Le plus compliqué reste la prévention des triches en ligne. En effet, il est bien difficile de détecter une fraude simplement selon les coups du joueur. C’est pourtant ce que tente de faire Ken Regan, mathématicien et joueur d’echecs. Il a créé un programme capable de jouer la partie parfaite théorique, ou en tout cas ce qui s’en rapproche le plus. Son ordinateur atteint un score de 3 200 à 3 300. Il compare ensuite les coups joués lors d’une partie à ceux de la partie jouée par le programme. À partir de là, il obtient un score notant le nombre de coïncidences entre les meilleurs coups et ceux joués par le grand-maître ou le joueur. Plus ce score est élevé, plus le joueur est suspect. Regan considère qu’au-delà de 5.0, le joueur devrait être systématiquement considéré comme fraudeur. Il a d’ailleurs proposé ce programme accompagné du score limite de 5.0 à la FIDE comme moyen d’évaluation et est déjà appelé régulièrement pour argumenter sur l’éventuelle malhonnêteté d’un joueur lors de tournois.
C’est une avancée majeure dans la lutte contre la tricherie dans les echecs puisqu’elle s’applique aussi bien sur des parties physiques, qu’en ligne. Elle avait déjà permis d’obtenir des sanctions contre Borislav Ivanov, soupçonné de triche et qui avait par ailleurs refusé une inspection de ses chaussures lors de tournois officiels.

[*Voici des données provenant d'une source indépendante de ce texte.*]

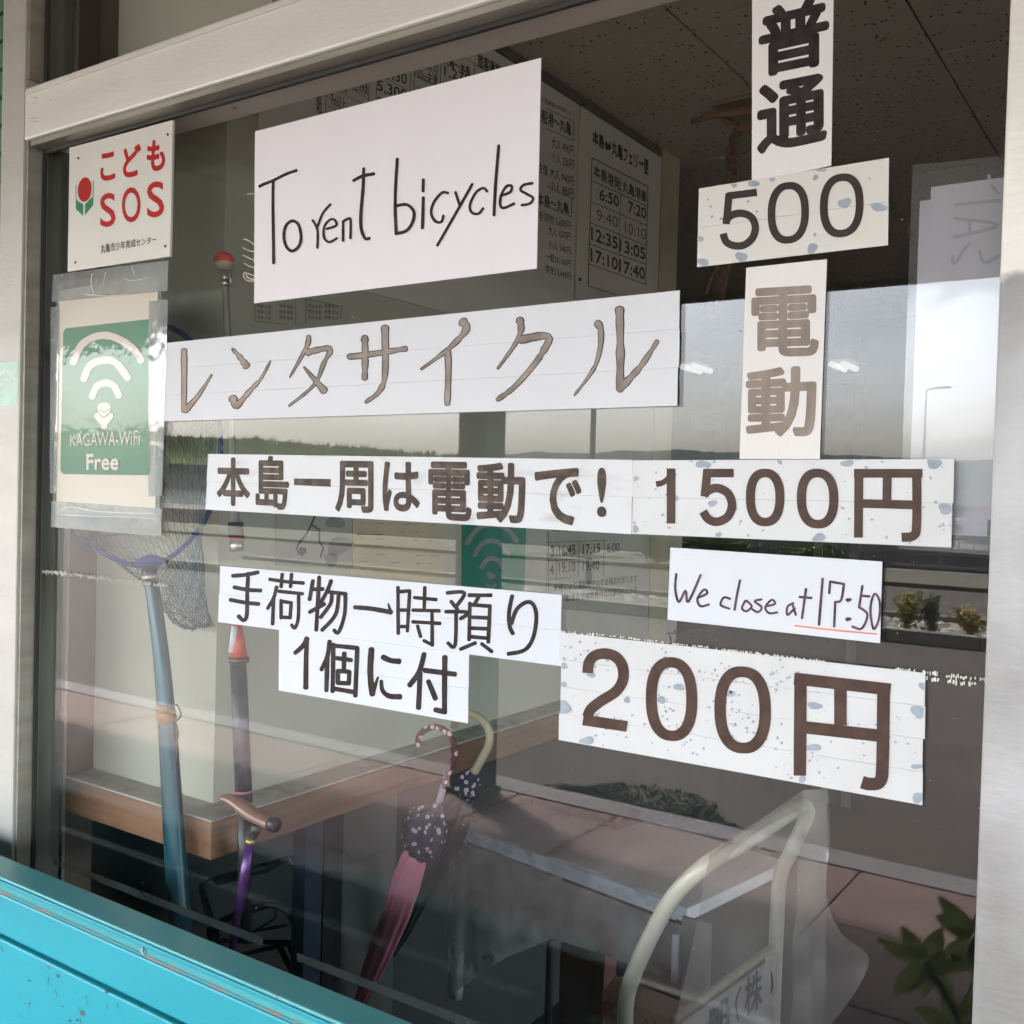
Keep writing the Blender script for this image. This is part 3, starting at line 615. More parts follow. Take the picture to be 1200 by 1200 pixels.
# ================================================================== INTERIOR
XW = -1.094                     # face of the ticket booth wall
CZ = 2.31
WALLC = mat('cream_wall_paint', (.42,.435,.35), .7, 0, (.38,.395,.31), 2, bump=.15, bscale=30)
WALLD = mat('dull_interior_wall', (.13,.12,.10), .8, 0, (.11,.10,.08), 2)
bw = thing('booth_wall', 'cream painted booth wall behind the landing net carrying the ferry boards', 'wall', (-1.3, .8, 1.06))
box('wall_front', -1.62, XW, .125, 1.41, 1.064, CZ, WALLC, bw)
box('end_trim', -1.62, XW+.004, 1.411, 1.505, 1.064, CZ, mat('olive_beige_trim', (.46,.42,.29), .6), bw)
box('ceiling_strip', XW, XW+.006, .13, 1.4, 2.29, CZ-.001, mat('dark_strip', (.08,.08,.07), .7), bw)
rv = thing('side_reveal', 'grey aluminium and brown wood upright strips inside the left edge of the glass', 'window reveal', (-1.42, .06, .9))
RG = mat('reveal_grey', (.20,.225,.195), .4, .3); RB = mat('reveal_brown', (.11,.09,.065), .6, 0, (.085,.07,.05), 4, (1,1,.3))
box('inner_rail', -1.3675, -1.3445, .012, .046, .9, CZ, RG, rv, bev=.002)
box('inner_rail', -1.3675, -1.357, .048, .068, .9, CZ, mat('reveal_grey_green', (.15,.185,.175), .35, .4), rv, bev=.002)
box('rail_edge', -1.3675, -1.352, .0685, .073, .9, CZ, mat('reveal_light', (.30,.31,.26), .4, .2), rv)
box('wood_strip', -1.3675, -1.364, .0735, .1245, .88, CZ, RB, rv)
# transom contents: cream board & brown wood piece
tb = thing('transom_board', 'cream board with brown wooden end seen through the upper pane', 'board', (-1.0, .1, 2.03))
box('cream_board', -1.30, -.985, .10, .122, 2.0, 2.29, WALLC, tb, bev=.002)
box('brown_end', -.984, -.90, .098, .124, 2.0, 2.29, mat('brown_wood', (.23,.14,.085), .6, 0, (.17,.10,.06), 5, (6,1,1)), tb, bev=.002)
box('wood_stile', -1.335, -1.301, .095, .12, 2.0, 2.29, RB, tb)
# ledge (wood beam) round the booth
WOOD = mat('plywood_edge', (.25,.125,.062), .6, 0, (.18,.09,.045), 6, (1,1,14), bump=.2, bscale=40, fleck=(.12,.07,.04), fscale=30, fthr=.74)
WOOD2 = mat('plywood_edge_side', (.15,.08,.042), .6, 0, (.11,.058,.03), 6, (1,1,14), bump=.2, bscale=40)
TOPM = mat('ledge_top', (.33,.33,.27), .55, 0, (.22,.21,.16), 30, lo=.5, hi=.7)
bm_ = thing('counter_ledge', 'wooden counter ledge wrapping the foot of the cream booth wall', 'ledge', (-1.2, .1, 1.02))
box('ledge_front', -1.378, -1.038, .076, .124, 1.014, 1.062, WOOD, bm_, bev=.0015)
box('ledge_side', XW+.001, -1.038, .1245, 1.505, 1.014, 1.0615, WOOD2, bm_, bev=.0015)
box('ledge_top', -1.376, -1.0385, .0765, .1245, 1.0625, 1.0655, TOPM, bm_)
box('ledge_top', XW+.001, -1.0385, .1247, 1.50, 1.0625, 1.0655, TOPM, bm_)
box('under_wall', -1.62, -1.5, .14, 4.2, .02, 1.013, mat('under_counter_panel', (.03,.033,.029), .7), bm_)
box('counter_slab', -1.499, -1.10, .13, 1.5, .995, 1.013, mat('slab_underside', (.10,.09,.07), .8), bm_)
y0 = on(358,1000,0,-1.094).y; y1 = on(402,1000,0,-1.094).y
for a, b, M_ in ((y0, y0+(y1-y0)*.45, 'navy_post'), (y0+(y1-y0)*.5, y1, 'black_post')):
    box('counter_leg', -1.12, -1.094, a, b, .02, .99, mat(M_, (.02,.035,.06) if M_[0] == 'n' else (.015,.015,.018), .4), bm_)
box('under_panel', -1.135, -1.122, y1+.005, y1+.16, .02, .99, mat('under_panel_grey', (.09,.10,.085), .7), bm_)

# room shell
def struct(o): o['kind'] = 'structure'; return o
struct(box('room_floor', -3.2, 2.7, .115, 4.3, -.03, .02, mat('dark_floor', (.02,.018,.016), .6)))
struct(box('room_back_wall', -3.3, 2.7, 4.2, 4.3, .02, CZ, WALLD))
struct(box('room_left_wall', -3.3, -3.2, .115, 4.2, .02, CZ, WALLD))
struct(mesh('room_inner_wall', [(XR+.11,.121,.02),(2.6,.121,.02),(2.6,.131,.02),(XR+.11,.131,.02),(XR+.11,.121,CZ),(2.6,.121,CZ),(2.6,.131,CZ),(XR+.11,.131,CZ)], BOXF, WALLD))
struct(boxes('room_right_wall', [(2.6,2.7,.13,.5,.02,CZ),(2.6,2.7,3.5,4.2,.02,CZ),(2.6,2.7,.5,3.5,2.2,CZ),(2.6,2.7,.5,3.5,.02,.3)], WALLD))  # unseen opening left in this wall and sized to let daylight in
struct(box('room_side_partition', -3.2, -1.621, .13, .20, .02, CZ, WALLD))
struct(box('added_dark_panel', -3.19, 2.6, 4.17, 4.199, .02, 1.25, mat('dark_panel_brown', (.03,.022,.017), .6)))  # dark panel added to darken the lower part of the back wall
# acoustic ceiling, every tile its own piece
CEILM = mat('acoustic_tile', (.56,.51,.43), .85, 0, (.52,.47,.39), 3)
def acoustic(M):
    n = M.node_tree.nodes; l = M.node_tree.links; b = n['Principled BSDF']; src = b.inputs['Base Color'].links[0].from_socket
    g = n.new('ShaderNodeNewGeometry'); mp_ = n.new('ShaderNodeMapping'); mp_.inputs['Scale'].default_value = (95,62,1); l.new(g.outputs['Position'], mp_.inputs[0])
    n0 = n.new('ShaderNodeTexNoise'); n0.inputs['Scale'].default_value = 14; l.new(g.outputs['Position'], n0.inputs[0])
    ad = n.new('ShaderNodeVectorMath'); ad.operation = 'MULTIPLY_ADD'; ad.inputs[1].default_value = (2.6,2.6,0); l.new(n0.outputs['Color'], ad.inputs[0]); l.new(mp_.outputs[0], ad.inputs[2])
    v = n.new('ShaderNodeTexVoronoi'); v.inputs['Scale'].default_value = 1; l.new(ad.outputs[0], v.inputs[0])
    r = n.new('ShaderNodeMapRange'); r.inputs[1].default_value = .19; r.inputs[2].default_value = .25; l.new(v.outputs['Distance'], r.inputs[0])
    vc = n.new('ShaderNodeSeparateColor'); l.new(v.outputs['Color'], vc.inputs[0]); r2 = n.new('ShaderNodeMath'); r2.operation = 'GREATER_THAN'; r2.inputs[1].default_value = .5; l.new(vc.outputs[0], r2.inputs[0])
    mxx = n.new('ShaderNodeMath'); mxx.operation = 'MAXIMUM'; l.new(r.outputs[0], mxx.inputs[0]); l.new(r2.outputs[0], mxx.inputs[1])
    m2 = n.new('ShaderNodeMix'); m2.data_type = 'RGBA'; l.new(mxx.outputs[0], m2.inputs[0]); m2.inputs[6].default_value = (.09,.075,.055,1); l.new(src, m2.inputs[7]); l.new(m2.outputs[2], b.inputs['Base Color'])
    bp = n.new('ShaderNodeBump'); bp.inputs['Distance'].default_value = .004; bp.inputs['Strength'].default_value = .7; l.new(mxx.outputs[0], bp.inputs['Height']); l.new(bp.outputs[0], b.inputs['Normal'])
acoustic(CEILM)
ceil_ = struct(box('ceiling', -3.3, 2.7, .115, 4.3, CZ+.010, CZ+.09, mat('ceiling_void', (.10,.08,.06), .9)))
tm = None; T = .345
for i in range(-7, 10):
    for j in range(0, 12):
        x0 = -.778+T*i; yy0 = .838-T*2+T*j
        if yy0 + T > 4.25 or x0 + T > 2.65: continue
        if tm is None:
            o = box('ceiling_tile', .002, T-.002, .002, T-.002, 0, .009, CEILM, ceil_, bev=.0012, seg=1); tm = o.data
            o.location = (x0, yy0, CZ)
        else:
            o = bpy.data.objects.new('ceiling_tile', tm); C.objects.link(o); o.parent = ceil_; o.location = (x0, yy0, CZ)
for o in ceil_.children:
    if o.data is tm and o.location.z == 0: pass
# back-of-room things
LAMP = glow('lamp_tube', (1,.98,.93), .022)
for lx, ly, lab in ((-1.955,3.6,'lit fluorescent ceiling lamp at the back of the room left of the faded kanji sheet'), (-1.33,3.75,'lit fluorescent ceiling lamp at the back of the room right of the faded kanji sheet')):
    t = thing('ceiling_lamp', lab, 'lamp', (lx, ly, CZ), 'fluorescent lamps at the back of the room')
    box('housing', lx-.06, lx+.06, ly-.16, ly+.1, 2.09, 2.13, mat('lamp_white', (.3,.3,.29), .5), t, bev=.005)
    for dx in (-.025,.025): tube('lamp_tube', [(lx+dx,ly-.13,2.072),(lx+dx,ly+.07,2.072)], .014, LAMP, t, sides=8)
    tube('hanger', [(lx,ly-.2,2.13),(lx,ly-.2,CZ)], .006, ALU, t, sides=6)
def backpaper(name, label, cat, q, y, col, th=.002):
    c = quad_on(q, 1, y); t = thing(name, label, cat, (c[2]+c[3])/2); sheet('sheet', c, th, NF, mat(name+'_m', col, .6), t); return t
backpaper('wall_notice', 'small white paper notice on the far wall below the left ceiling lamp', 'paper', [(813,483),(851,485),(849,506),(815,503)], 4.17, (.85,.88,.85))
backpaper('wall_poster', 'pale pink poster on the far wall left of the faded kanji sheet', 'poster', [(842,428),(885,426),(880,532),(836,530)], 4.18, (.52,.32,.36))
bd = thing('back_door', 'pale door frame on the far wall right of the faded kanji sheet', 'door', (-1.3,4.18,.02))
a = on(960,500,1,4.17).x; b_ = on(1012,500,1,4.17).x
box('frame', a, a+.04, 4.15, 4.195, .02, 2.05, mat('door_frame_pale', (.2,.2,.18), .5), bd); box('frame', b_-.04, b_, 4.15, 4.195, .02, 2.05, MATS['door_frame_pale'], bd)
box('door_leaf', a+.041, b_-.041, 4.165, 4.195, .02, 2.04, mat('door_leaf', (.13,.13,.12), .5), bd); box('frame', a, b_, 4.15, 4.195, 2.051, 2.09, MATS['door_frame_pale'], bd)

# hanging shelf and rope
sh = thing('rope_bracket', 'wooden bracket near the ceiling with a coarse brown rope hanging from it', 'bracket', (-.88, 1.2, 2.2))
BRW = mat('bracket_wood', (.30,.17,.095), .6, 0, (.22,.12,.07), 8, (1,8,1), bump=.2)
BRL = mat('bracket_light_wood', (.36,.28,.18), .6)
Y = 1.2
def py(x, y, d=Y): return on(x, y, 1, d)
p0, p1 = py(833,112), py(886,100)
mesh('top_board', [p0, p1, p1+Vector((0,.14,0)), p0+Vector((0,.14,0)), *(q-Vector((0,0,.022)) for q in (p0, p1, p1+Vector((0,.14,0)), p0+Vector((0,.14,0))))], [(3,2,1,0),(4,5,6,7),(0,1,5,4),(1,2,6,5),(2,3,7,6),(3,0,4,7)], BRL, sh)
tube('arm', [py(811,143), py(840,133), py(886,128)], [.008,.013,.016], BRW, sh, sides=8, flat=.6)
tube('arm', [py(840,134), py(862,148), py(880,150)], [.006,.012,.012], BRW, sh, sides=8, flat=.6)
ROPE = mat('coarse_rope', (.19,.105,.06), .9, 0, (.10,.055,.03), 120, bump=.8, bscale=200)
path = crom([py(866,146), py(857,180), py(857,215), py(850,255), py(853,300), py(846,330), py(838,372)], 12)
def strand(ph, r):
    out = []
    for i, p in enumerate(path): an = i*.55+ph; out.append(p+Vector((math.cos(an)*r, math.sin(an)*r, 0)))
    return out
for ph in (0, 2.09, 4.19): tube('strand', strand(ph, .006), .0062, ROPE, sh, sides=7)
tube('loose_end', crom([py(850,300),py(838,318),py(828,345)],6), .005, ROPE, sh, sides=6)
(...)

La prévention de la triche va certainement devoir devenir de plus en plus présente dans le monde des echecs, à mesure que les technologies se développent. Il reste à savoir si la FIDE saura s’adapter suffisamment vite pour contrer les tentatives toujours plus perfectionnées des fraudeurs et préserver l’essence de ce jeu qui nous est si cher.